=== Instructions for the task ===
Every line of the material is to be repeated exactly as it stands.

-.-.-

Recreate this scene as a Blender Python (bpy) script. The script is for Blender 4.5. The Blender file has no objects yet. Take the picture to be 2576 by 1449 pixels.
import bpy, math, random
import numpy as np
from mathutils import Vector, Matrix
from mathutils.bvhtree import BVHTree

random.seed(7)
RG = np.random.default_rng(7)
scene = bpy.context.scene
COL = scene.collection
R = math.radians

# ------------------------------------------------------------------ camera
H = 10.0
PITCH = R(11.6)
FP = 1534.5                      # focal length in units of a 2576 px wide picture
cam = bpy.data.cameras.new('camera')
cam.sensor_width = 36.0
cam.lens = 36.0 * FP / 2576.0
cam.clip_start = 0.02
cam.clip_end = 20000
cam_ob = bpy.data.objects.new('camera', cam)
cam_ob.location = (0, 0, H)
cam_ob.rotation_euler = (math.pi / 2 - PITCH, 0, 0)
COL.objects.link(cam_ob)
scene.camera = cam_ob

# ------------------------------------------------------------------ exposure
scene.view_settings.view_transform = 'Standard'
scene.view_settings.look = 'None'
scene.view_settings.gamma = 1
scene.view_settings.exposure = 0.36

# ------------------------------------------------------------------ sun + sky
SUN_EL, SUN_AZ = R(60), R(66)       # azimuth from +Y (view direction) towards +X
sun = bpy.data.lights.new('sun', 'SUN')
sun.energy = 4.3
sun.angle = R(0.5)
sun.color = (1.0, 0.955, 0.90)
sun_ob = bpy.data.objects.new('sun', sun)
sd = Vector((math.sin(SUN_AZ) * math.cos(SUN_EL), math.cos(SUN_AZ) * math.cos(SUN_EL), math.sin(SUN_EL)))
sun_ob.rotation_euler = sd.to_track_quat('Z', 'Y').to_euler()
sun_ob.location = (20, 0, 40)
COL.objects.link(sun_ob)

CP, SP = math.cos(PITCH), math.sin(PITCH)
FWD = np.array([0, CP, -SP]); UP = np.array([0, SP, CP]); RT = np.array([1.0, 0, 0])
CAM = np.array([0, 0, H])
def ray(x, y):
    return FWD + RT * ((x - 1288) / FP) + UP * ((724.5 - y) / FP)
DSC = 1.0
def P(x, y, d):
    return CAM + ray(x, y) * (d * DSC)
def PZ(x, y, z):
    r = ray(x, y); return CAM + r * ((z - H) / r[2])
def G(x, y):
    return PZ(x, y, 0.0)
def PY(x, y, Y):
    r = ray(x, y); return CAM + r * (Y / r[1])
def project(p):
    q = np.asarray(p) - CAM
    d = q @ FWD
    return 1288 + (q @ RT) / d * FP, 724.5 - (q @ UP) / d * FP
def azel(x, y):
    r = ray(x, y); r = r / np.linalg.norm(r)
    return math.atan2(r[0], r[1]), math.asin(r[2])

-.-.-

=== Task output ===
Recreate this scene as a Blender Python (bpy) script. The script is for Blender 4.5. The Blender file has no objects yet. Take the picture to be 2576 by 1449 pixels.
import bpy, math, random
import numpy as np
from mathutils import Vector, Matrix
from mathutils.bvhtree import BVHTree

random.seed(7)
RG = np.random.default_rng(7)
scene = bpy.context.scene
COL = scene.collection
R = math.radians

# ------------------------------------------------------------------ camera
H = 10.0
PITCH = R(11.6)
FP = 1534.5                      # focal length in units of a 2576 px wide picture
cam = bpy.data.cameras.new('camera')
cam.sensor_width = 36.0
cam.lens = 36.0 * FP / 2576.0
cam.clip_start = 0.02
cam.clip_end = 20000
cam_ob = bpy.data.objects.new('camera', cam)
cam_ob.location = (0, 0, H)
cam_ob.rotation_euler = (math.pi / 2 - PITCH, 0, 0)
COL.objects.link(cam_ob)
scene.camera = cam_ob

# ------------------------------------------------------------------ exposure
scene.view_settings.view_transform = 'Standard'
scene.view_settings.look = 'None'
scene.view_settings.gamma = 1
scene.view_settings.exposure = 0.36

# ------------------------------------------------------------------ sun + sky
SUN_EL, SUN_AZ = R(60), R(66)       # azimuth from +Y (view direction) towards +X
sun = bpy.data.lights.new('sun', 'SUN')
sun.energy = 4.3
sun.angle = R(0.5)
sun.color = (1.0, 0.955, 0.90)
sun_ob = bpy.data.objects.new('sun', sun)
sd = Vector((math.sin(SUN_AZ) * math.cos(SUN_EL), math.cos(SUN_AZ) * math.cos(SUN_EL), math.sin(SUN_EL)))
sun_ob.rotation_euler = sd.to_track_quat('Z', 'Y').to_euler()
sun_ob.location = (20, 0, 40)
COL.objects.link(sun_ob)

CP, SP = math.cos(PITCH), math.sin(PITCH)
FWD = np.array([0, CP, -SP]); UP = np.array([0, SP, CP]); RT = np.array([1.0, 0, 0])
CAM = np.array([0, 0, H])
def ray(x, y):
    return FWD + RT * ((x - 1288) / FP) + UP * ((724.5 - y) / FP)
DSC = 1.0
def P(x, y, d):
    return CAM + ray(x, y) * (d * DSC)
def PZ(x, y, z):
    r = ray(x, y); return CAM + r * ((z - H) / r[2])
def G(x, y):
    return PZ(x, y, 0.0)
def PY(x, y, Y):
    r = ray(x, y); return CAM + r * (Y / r[1])
def project(p):
    q = np.asarray(p) - CAM
    d = q @ FWD
    return 1288 + (q @ RT) / d * FP, 724.5 - (q @ UP) / d * FP
def azel(x, y):
    r = ray(x, y); r = r / np.linalg.norm(r)
    return math.atan2(r[0], r[1]), math.asin(r[2])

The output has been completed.